Orbital perturbations due to massive rings

TL;DR

This paper analytically investigates the long-term orbital perturbations caused by a homogeneous circular ring on a test particle, deriving bounds on the ring's mass from planetary perihelion precession data, applicable to natural and artificial matter distributions.

Contribution

It extends previous analyses by considering non-coplanar configurations and applies the results to set upper bounds on ring masses from Solar System observations.

Findings

Derived analytical expressions for orbital perturbations due to rings.

Set upper bounds on ring masses based on perihelion precession data.

Applicable to both baryonic and non-baryonic dark matter distributions.

Abstract

We analytically work out the long-term orbital perturbations induced by a homogeneous circular ring of radius Rr and mass mr on the motion of a test particle in the cases (I): r > R_r and (II): r < R_r. In order to extend the validity of our analysis to the orbital configurations of, e.g., some proposed spacecraftbased mission for fundamental physics like LISA and ASTROD, of possible annuli around the supermassive black hole in Sgr A* coming from tidal disruptions of incoming gas clouds, and to the effect of artificial space debris belts around the Earth, we do not restrict ourselves to the case in which the ring and the orbit of the perturbed particle lie just in the same plane. From the corrections to the standard secular perihelion precessions, recently determined by a team of astronomers for some planets of the Solar System, we infer upper bounds on mr for various putative and known annular matter distributions of natural origin (close circumsolar ring with R_r = 0.02-0.13 au, dust ring with R_r = 1 au, minor asteroids, Trans-Neptunian Objects).
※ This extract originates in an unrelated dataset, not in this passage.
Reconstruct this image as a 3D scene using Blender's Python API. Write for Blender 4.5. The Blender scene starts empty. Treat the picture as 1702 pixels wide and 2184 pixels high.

We find m_r <= 1.4 10^-4 m_E (circumsolar ring with R_r = 0.02 au), m_r <= 2.6 10^-6 m_E (circumsolar ring with R_r = 0.13 au), m_r <= 8.8 10^-7 m_E (ring with R_r = 1 au), m_r <= 7.3 10^-12 M_S (asteroidal ring with R_r = 2.80 au), m_r <= 1.1 <= 10^-11 M_S (asteroidal ring with R_r = 3.14 au), m_r <= 2.0 10^-8 M_S (TNOs ring with R_r = 43 au). In principle, our analysis is valid both for baryonic and non-baryonic Dark Matter distributions.